The relation between the first two parts is complex and rigorously worked. They are composed of the same phrases, identically, with the order of those phrases mapped between the two parts through an abstract symmetrical patterning, which is easier to sample than to describe. If you focus on the mid-lines of the verses quoted from "The Net" you will see familiar phrases from "The Drift" recur: "twig of bone empty still/until there come the words" intercut with phrases from adjacent sections of part one: "intelligence and griefs are tamed/rage is reduced in parks (#5), brief zones/of time and influence/the tasty metals of the air (#6), and fishing the empty grounds/the heavy elements/turn over in their sleep (#8)".

The effect of this structuring is strange and, so far as I know, unique in poetry. "The Notes" refer the reader to the work of the 14th-century French poet and composer Machaut, but surely it is unnecessary to reach back in this manner to justify a contemporary poem, merely because it is so densely ordered. The gesture is required only because of the inertness and insensitivity to form of so much current work. But the invocation of musical analogues is suggestive, as "The Drift" and "The Net" pick up, interweave, drop and resume their themes, touching on love, death, time, chaos, order and dirt in the manner of a fugue.

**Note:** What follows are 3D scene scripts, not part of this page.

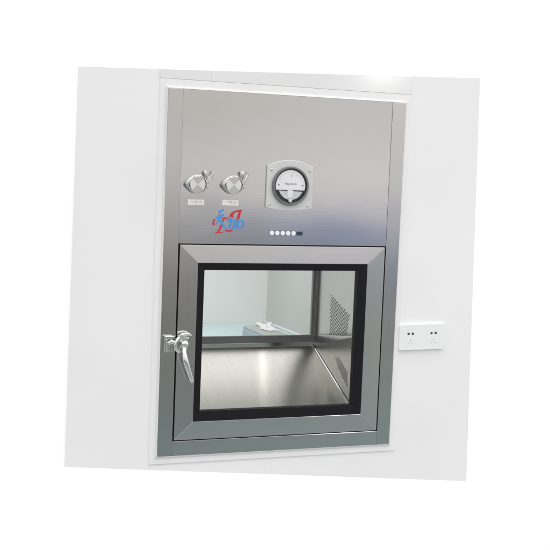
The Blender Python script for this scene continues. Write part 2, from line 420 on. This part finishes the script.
# ------------------------------------------------------------------ test ports
def port(cx, cz, spin):
    r = empty('test_port', (cx, 0, cz), box); fix(r)
    def q(o): o.matrix_parent_inverse = Matrix.Identity(4); return o
    cb = MB().lathe(0, 0, [(.0272, .001), (.0272, -.0155), (.0262, -.0165), (0, -.0165)], 64)
    for sec in range(4):                    # four added facets, tilted to shape the turned face's bow-tie highlight
        k_ = .035 if sec % 2 == 0 else -.022
        arc = [(0, 0)] + [(.0258 * math.cos(math.radians(90 * sec - 45 + 90 * i / 14)), .0258 * math.sin(math.radians(90 * sec - 45 + 90 * i / 14))) for i in range(15)]
        cb.hexa([(x, -.0178 + k_ * z, z) for x, z in arc], [(x, -.0164, z) for x, z in arc])
    q(cb.build('cap', M['cap'], r))
    # clamp band: pointed at the hinge side
    def outline(ra, tip):
        out = []
        for k in range(48):
            a = 2 * math.pi * k / 48
            e = max(0, math.cos(a - math.pi)) ** 9 * tip + max(0, math.cos(a)) ** 9 * tip * .5
            out.append(((ra + e) * math.cos(a) * 1.06, (ra + e) * math.sin(a) * .98))
        return out
    q(MB().ring(outline(.0315, .0070), outline(.0278, .0010), -.0150, -.002, -.0165).build('clamp_band', M['clamp'], r, bevel=.0015))
    q(MB().tube([(-.0330, -.014, .002), (-.0170, -.018, .0225)], [.0026, .0026], 10).build('hinge_link', M['chrome'], r, smooth=True))
    q(MB().box(.0300, .0395, -.017, -.003, -.0095, -.0015).box(.0280, .0370, -.017, -.003, .0035, .0115).build('clamp_lug', M['clamp'], r, bevel=.0015))
    q(MB().tube([(.0345, -.011, -.013), (.0370, -.012, .012), (.0395, -.013, .040)], .0028, 12).build('swing_bolt', M['clamp'], r, smooth=True))
    wn = MB().tube([(.0375, -.012, .015), (.0385, -.0125, .026)], [.0064, .0050], 14)
    c, s = math.cos(spin), math.sin(spin)
    for sg in (-1, 1):
        wn.tube([(.038 + sg * .004 * c, -.0125 + sg * .004 * s, .021), (.039 + sg * .010 * c, -.0125 + sg * .009 * s, .030), (.0395 + sg * .0145 * c, -.0125 + sg * .010 * s, .0405), (.0395 + sg * .0125 * c, -.0125 + sg * .008 * s, .0445)],
                [.0040, .0044, .0050, .0030], 12, flat=.5)
    q(wn.build('wing_nut', M['clamp'], r, smooth=True))
    return r
port(-.3255, .3005, .25); port(-.2000, .3020, .6)
def sticker(cx, cz):
    r = MB().prism(rrect(cx - .0280, cx + .0280, cz - .0090, cz + .0090, .0008, 2), .0004, .0011)
    o = fix(r.build('port_label', M['sticker'], box))
    return o
def marks(lab, cx, cz, faint):
    b = MB(); h = .0001
    def bar(x0, x1, z0, z1): b.box(cx + x0, cx + x1, -.0001, .0003, cz + z0, cz + z1)
    bar(-.0210, -.0165, -.0004, .0006) ; bar(-.0140, -.0095, -.0004, .0006)
    bar(-.0050, .0040, .0030, .0040); bar(-.0050, .0040, -.0008, .0002); bar(-.0050, -.0040, .0003, .0029); bar(.0030, .0040, .0003, .0029); bar(-.0010, 0, -.0046, -.0009); bar(-.0010, 0, .0003, .0029)
    bar(.0085, .0095, -.0042, .0022); bar(.0085, .0105, .0023, .0031); bar(.0120, .0190, .0020, .0028); bar(.0130, .0165, -.0020, -.0012); bar(.0172, .0182, -.0044, .0019)
    fb = b.build('lettering', M['pale_ink'] if faint else M['ink'], lab)
    return fb
a = sticker(-.3240, .2412); marks(a, -.3240, .2412, True)
a = sticker(-.2045, .2428); marks(a, -.2045, .2428, True)

# ------------------------------------------------------------------ pressure gauge
gx, gz = .0025, .3050
ga = empty('pressure_gauge', (gx, 0, gz), box); fix(ga)
def gfix(o): o.matrix_parent_inverse = Matrix.Identity(4); return o
def gplate(dx, dz):
    out = []
    N = 12
    for k in range(N + 1):
        t = -1 + 2 * k / N; out.append((-t * (.0835 + dx), .0655 + dz + .0215 * (1 - t * t)))
    for k in range(N + 1):
        t = -1 + 2 * k / N; out.append((t * (.0835 + dx), -.0745 - dz - .0095 * (1 - t * t)))
    return out
gfix(MB().prism(gplate(0, 0), -.0080, .0012).build('bezel_plate', M['gauge_plate'], ga, bevel=.0022, seg=3))
gfix(MB().lathe(0, 0, [(.0655, -.006), (.0655, -.0170), (.0642, -.0190), (.0610, -.0195), (.0590, -.0180), (.0575, -.0140)], 64).build('ring', M['gauge_ring'], ga, smooth=True))
gfix(MB().lathe(0, 0, [(.0590, -.0178), (.0560, -.0160), (.0552, -.0090), (0, -.0088)], 64).build('inner_rim', M['black'], ga, smooth=True))
# dial: disc with its lower part cut off
dl = []
for k in range(41):
    a_ = math.radians(-15 + 210 * k / 40); dl.append((.0535 * math.cos(a_) + .0005, .0535 * math.sin(a_)))
gfix(MB().prism(dl, -.0130, -.0092).build('dial', M['dial'], ga, bevel=.0005))
lo = []
for k in range(25):
    a_ = math.radians(200 + 137 * k / 24); lo.append((.0460 * math.cos(a_) + .003, .0470 * math.sin(a_)))
gfix(MB().prism(lo, -.0108, -.0090).build('mechanism_cover', M['gauge_inner'], ga, bevel=.0006))
gfix(MB().box(-.0095, .0105, -.0128, -.0108, -.0400, -.0142).build('mechanism_block', M['dial'], ga, bevel=.0012))
tk = MB()
for k in range(21):
    a_ = math.radians(150 - 120 * k / 20); r1 = .0465; r0 = .0420 if k % 5 == 0 else .0440
    ca, sa = math.cos(a_), math.sin(a_); w = .00035
    tk.prism([(r0 * ca - w * sa, r0 * sa + w * ca), (r1 * ca - w * sa, r1 * sa + w * ca), (r1 * ca + w * sa, r1 * sa - w * ca), (r0 * ca + w * sa, r0 * sa - w * ca)], -.0132, -.0131)
gfix(tk.build('scale_mark', M['pale_ink'], ga))
text_mesh('lettering', 'Magnehelic', .0100, .0010, .0070, -.0132, M['ink'], ga, shear=.15)
nd = MB().prism([(.0028, .029), (.0040, .029), (.0054, .040), (.0048, .040)], -.0140, -.0136)
gfix(nd.build('needle', M['ink'], ga))
for sx in (-1, 1):
    gfix(MB().lathe(sx * .0430 + .001, .0030, [(.0024, -.0128), (.0024, -.0142), (.0015, -.0148), (0, -.0149)], 14).build('dial_screw', M['ring_grey'], ga, smooth=True))
for x_, z_ in ((-.0685, .0530), (.0700, .0530), (-.0705, -.0640), (.0680, -.0660)):
    gfix(MB().lathe(x_, z_, [(.0042, -.0075), (.0042, -.0092), (.0030, -.0102), (0, -.0104)], 18).build('screw', M['clamp'], ga, smooth=True))
gfix(MB().lathe(0, -.0500, [(.0060, -.0100), (.0060, -.0185), (.0048, -.0200), (0, -.0203)], 18).build('adjuster', M['gauge_plate'], ga, smooth=True))
gfix(MB().lathe(0, 0, [(.0572, -.0150), (.0400, -.0172), (0, -.0182)], 48).build('cover_glass', M['gauge_glass'], ga, smooth=True))

# ------------------------------------------------------------------ control strip
cp = empty('control_panel', (0, 0, .144), box); fix(cp)
gfix(MB().prism(rrect(-.0640, .0640, -.0100, .0100, .003), .0006, .0011).build('film', M['panel_film'], cp))
for k in range(5):
    gfix(MB().lathe(-.0532 + .0198 * k, 0, [(.0078, .0005), (.0078, -.0012), (.0068, -.0022), (0, -.0026)], 26).build('button', M['button'], cp, smooth=True))
gfix(MB().box(.0375, .0590, -.0006, .0005, -.0062, .0058).build('display', M['screen'], cp, bevel=.0003))

# ------------------------------------------------------------------ logo on the panel
lg = empty('logo', (-.209, 0, .18), box); fix(lg)
def lmap(p): return ((p[0] - 20) / 475 * .1125 - .265 + .209, .2216 - (p[1] - 12) / 398 * .082 - .18)
def lpoly(mb, pts, y): mb.prism([lmap(p) for p in pts], y, .0008)
bl = MB(); yb_, yr_ = .0003, .0005
lpoly(bl, [(98,40),(135,38),(155,18),(170,12),(183,22),(178,38),(150,62),(128,92),(118,118),(150,100),(178,98),(190,108),(188,122),(160,138),(130,152),(150,190),(185,250),(215,300),(230,318),(212,335),(185,315),(155,270),(130,215),(118,190),(110,225),(95,255),(75,266),(55,262),(60,250),(80,240),(92,210),(98,172),(80,175),(66,160),(70,148),(98,140),(108,100),(118,66),(100,58)], yb_)
lpoly(bl, [(268,155),(305,155),(305,250),(298,290),(275,320),(232,334),(228,322),(255,305),(266,280),(268,240),(268,209),(228,209),(228,180),(268,180)], yb_)
lpoly(bl, [(306,180),(366,180),(368,205),(365,320),(350,338),(300,342),(292,325),(312,312),(328,300),(330,208),(306,208)], yb_)
bl.ring([lmap(p) for p in [(380,185),(450,185),(478,192),(492,220),(492,292),(478,318),(450,325),(380,325)]],
        [lmap(p) for p in [(412,212),(440,212),(455,216),(462,230),(462,282),(455,294),(440,298),(412,298)]], yb_, .0008)
gfix(bl.build('blue_lettering', M['blue'], lg))
rdm = MB()
lpoly(rdm, [(60,170),(40,180),(22,215),(20,255),(30,280),(45,283),(58,270),(60,258),(48,255),(50,215),(62,185)], yr_)
lpoly(rdm, [(148,150),(255,145),(258,165),(205,170),(190,200),(186,232),(168,205),(178,172),(150,165)], yr_)
lpoly(rdm, [(148,255),(168,285),(150,330),(130,380),(120,390),(195,390),(165,408),(55,408),(70,395),(95,385),(120,330)], yr_)
lpoly(rdm, [(270,150),(272,110),(290,75),(330,45),(390,25),(465,18),(440,50),(430,100),(420,170),(370,188),(385,130),(400,60),(370,55),(335,80),(325,115),(328,148),(310,155),(300,140),(285,140)], yr_)
lpoly(rdm, [(205,340),(225,345),(265,350),(300,345),(335,347),(310,372),(270,385),(235,382),(212,365)], yr_)
gfix(rdm.build('red_lettering', M['red'], lg))

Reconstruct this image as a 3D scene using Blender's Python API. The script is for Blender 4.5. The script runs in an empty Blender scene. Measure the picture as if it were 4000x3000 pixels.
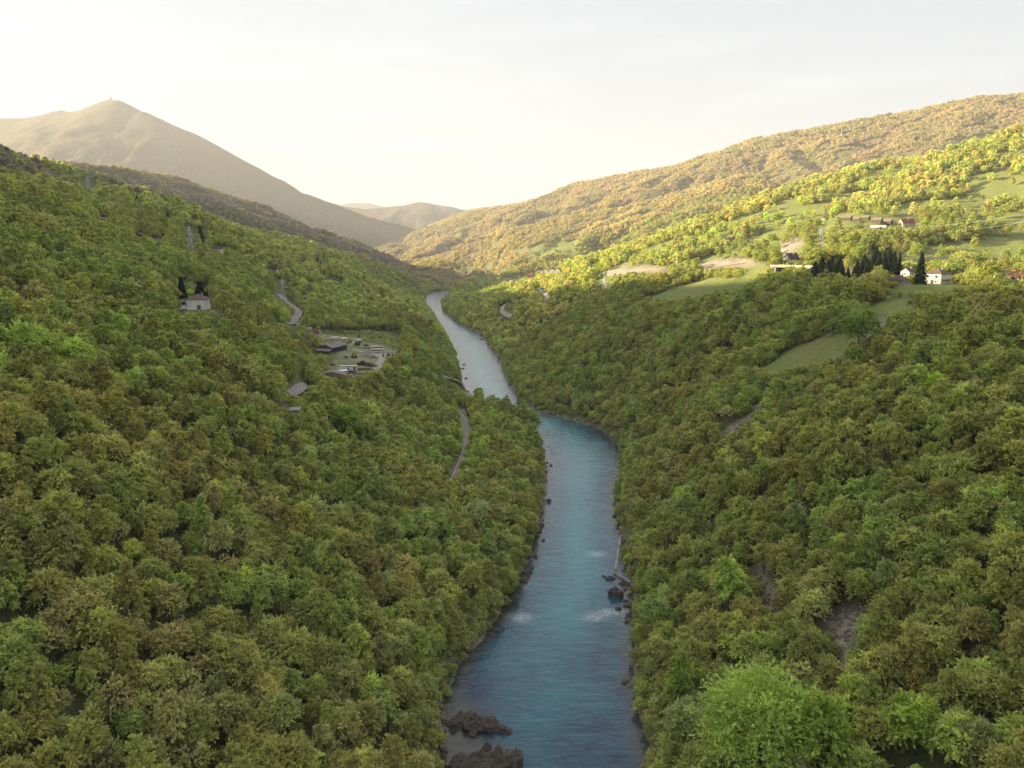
import bpy, bmesh, math, random
import numpy as np
from mathutils import Vector, Matrix, noise as mnoise

# ---------------------------------------------------------------- camera, world, sun, exposure
R = math.radians
SC = bpy.context.scene
COL = SC.collection
CAM_H = 140.0
PITCH = 9.9
FPX = 3080.0                      # focal length in pixels of a 4000 px wide picture
cam_d = bpy.data.cameras.new('camera')
cam = bpy.data.objects.new('camera', cam_d)
COL.objects.link(cam)
cam.location = (0, 0, CAM_H)
cam.rotation_euler = (R(90 - PITCH), 0, 0)
cam_d.sensor_width = 36.0
cam_d.lens = 36.0 * FPX / 4000.0
cam_d.clip_start = 1.0
cam_d.clip_end = 60000.0
SC.camera = cam

SUN_AZ = -80.0                    # degrees from +Y, negative to the left
SUN_EL = 15.0
sd = Vector((math.sin(R(SUN_AZ)) * math.cos(R(SUN_EL)), math.cos(R(SUN_AZ)) * math.cos(R(SUN_EL)), math.sin(R(SUN_EL))))
sun_d = bpy.data.lights.new('sun', 'SUN')
sun = bpy.data.objects.new('sun', sun_d)
COL.objects.link(sun)
sun_d.energy = 4.2
sun_d.angle = R(0.6)
sun_d.color = (1.0, 0.82, 0.54)
sun.rotation_euler = sd.to_track_quat('Z', 'Y').to_euler()

world = bpy.data.worlds.new('World')
SC.world = world
world.use_nodes = True
wn = world.node_tree
wn.nodes.clear()
wo = wn.nodes.new('ShaderNodeOutputWorld')
bg = wn.nodes.new('ShaderNodeBackground')
sky = wn.nodes.new('ShaderNodeTexSky')
sky.sky_type = 'NISHITA'
sky.sun_disc = False
sky.sun_elevation = R(SUN_EL)
sky.sun_rotation = R(SUN_AZ)
sky.altitude = 400
sky.air_density = 1.0
sky.dust_density = 3.0
sky.ozone_density = 1.0
# a thin even veil of high cloud takes the blue out of the sky; faint cumulus wisps low down and one upper right
veil = wn.nodes.new('ShaderNodeMix'); veil.data_type = 'RGBA'
veil.inputs['Factor'].default_value = 0.86
veil.inputs['B'].default_value = (2.32, 2.50, 2.74, 1)
wn.links.new(sky.outputs[0], veil.inputs['A'])
tc = wn.nodes.new('ShaderNodeTexCoord')
mp = wn.nodes.new('ShaderNodeMapping')
mp.inputs['Scale'].default_value = (1.6, 1.6, 9.0)
wn.links.new(tc.outputs['Generated'], mp.inputs[0])
nz = wn.nodes.new('ShaderNodeTexNoise')
nz.inputs['Scale'].default_value = 2.6; nz.inputs['Detail'].default_value = 9; nz.inputs['Roughness'].default_value = 0.6
wn.links.new(mp.outputs[0], nz.inputs['Vector'])
cr = wn.nodes.new('ShaderNodeMapRange')
cr.inputs['From Min'].default_value = 0.48; cr.inputs['From Max'].default_value = 0.72
wn.links.new(nz.outputs[0], cr.inputs['Value'])
cm = wn.nodes.new('ShaderNodeMix'); cm.data_type = 'RGBA'; cm.blend_type = 'MULTIPLY'
wn.links.new(cr.outputs[0], cm.inputs['Factor'])
wn.links.new(veil.outputs['Result'], cm.inputs['A'])
cm.inputs['B'].default_value = (1.16, 1.15, 1.13, 1)
wn.links.new(cm.outputs['Result'], bg.inputs['Color'])
bg.inputs['Strength'].default_value = 0.072
wn.links.new(bg.outputs[0], wo.inputs[0])

SC.view_settings.view_transform = 'Standard'
SC.view_settings.look = 'None'
SC.view_settings.gamma = 1
SC.view_settings.use_curve_mapping = False
SC.view_settings.exposure = 2.08
SC.cycles.max_bounces = 7
SC.cycles.diffuse_bounces = 5
SC.cycles.volume_bounces = 0
SC.cycles.use_denoising = True

RNG = np.random.RandomState(7)
random.seed(7)

# ---------------------------------------------------------------- projection helpers (pixels of the 4000 x 3000 photograph)
SP, CP = math.sin(R(PITCH)), math.cos(R(PITCH))
def ray(px, py):
    u = (np.asarray(px, float) - 2000) / FPX
    v = (1500 - np.asarray(py, float)) / FPX
    return u, CP + v * SP, -SP + v * CP
def W(px, py, D):
    a, b, c = ray(px, py)
    return (a * D, b * D, CAM_H + c * D)
def at_z(px, py, z):
    a, b, c = ray(px, py)
    D = (z - CAM_H) / c
    return a * D, b * D
def project(x, y, z):
    D = y * CP - (z - CAM_H) * SP
    D = np.where(D > 1, D, 1)
    V = (y * SP + (z - CAM_H) * CP) / D
    return 2000 + FPX * x / D, 1500 - FPX * V, D

# ---------------------------------------------------------------- numpy noise
_perm = np.random.RandomState(3).permutation(256)
_perm = np.concatenate([_perm, _perm])
_grad = np.array([(math.cos(a), math.sin(a)) for a in np.linspace(0, 2 * math.pi, 32, endpoint=False)])
def perlin(x, y):
    xi = np.floor(x).astype(int); yi = np.floor(y).astype(int)
    xf = x - xi; yf = y - yi
    xi &= 255; yi &= 255
    u = xf * xf * xf * (xf * (xf * 6 - 15) + 10); v = yf * yf * yf * (yf * (yf * 6 - 15) + 10)
    def g(ix, iy, dx, dy):
        h = _grad[_perm[_perm[ix & 255] + (iy & 255)] & 31]
        return h[..., 0] * dx + h[..., 1] * dy
    n00 = g(xi, yi, xf, yf); n10 = g(xi + 1, yi, xf - 1, yf)
    n01 = g(xi, yi + 1, xf, yf - 1); n11 = g(xi + 1, yi + 1, xf - 1, yf - 1)
    a = n00 + u * (n10 - n00); b = n01 + u * (n11 - n01)
    return (a + v * (b - a)) * 1.5
def fbm(x, y, o=4, g=0.5):
    s = 0; a = 1
    for i in range(o):
        s = s + a * perlin(x * 2 ** i + 17.3 * i, y * 2 ** i + 5.1 * i); a *= g
    return s
def sstep(a, b, x):
    t = np.clip((x - a) / (b - a), 0, 1)
    return t * t * (3 - 2 * t)

# ---------------------------------------------------------------- the river: two banks read off the photograph at water level
RB = [(2620, 3900), (2560, 3300), (2530, 3000), (2490, 2750), (2460, 2560), (2475, 2400), (2450, 2260), (2435, 2110), (2400, 2000), (2400, 1900), (2428, 1820),
      (2420, 1740), (2350, 1672), (2200, 1632), (2100, 1605), (2040, 1570), (1985, 1500), (1950, 1400), (1880, 1305), (1790, 1262), (1727, 1215), (1718, 1172), (1745, 1152), (1850, 1143)]
LB = [(1640, 3900), (1700, 3300), (1735, 3000), (1725, 2800), (1715, 2680), (1830, 2550), (1960, 2430), (2020, 2280), (2075, 2190), (2090, 2080), (2125, 1950), (2135, 1850),
      (2125, 1740), (2075, 1685), (1985, 1650), (1900, 1610), (1845, 1560), (1805, 1490), (1785, 1400), (1745, 1305), (1690, 1225), (1655, 1182), (1672, 1148), (1720, 1133), (1850, 1129)]
def smooth_line(pts, n):
    p = np.array([at_z(a, b, 0) for a, b in pts])
    t = np.concatenate([[0], np.cumsum(np.hypot(*np.diff(p, axis=0).T))])
    tt = np.linspace(0, t[-1], n)
    q = np.stack([np.interp(tt, t, p[:, 0]), np.interp(tt, t, p[:, 1])], 1)
    for _ in range(6):
        q[1:-1] = (q[:-2] + 2 * q[1:-1] + q[2:]) / 4
    return q
NB = 260
rb = smooth_line(RB, NB); lb = smooth_line(LB, NB)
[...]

"There is nothing either finished or not yet begun", says "The Net", and this is borne out in Syzygy, which can never find a place of rest, apart from the dynamic of the poem. "The Notes" strain to bed the details of the lyrics in the facts of the world, granting them a stability at the cost of narrowing their reference, but "The Net" explodes this tendency, ripping the measured words from the territories they have ordered, where they are safe, and freeing them to the use of the imagination, at the cost of imperilling their familiar purchase on the world. And is it that this simply is words asks "The Net". It is not.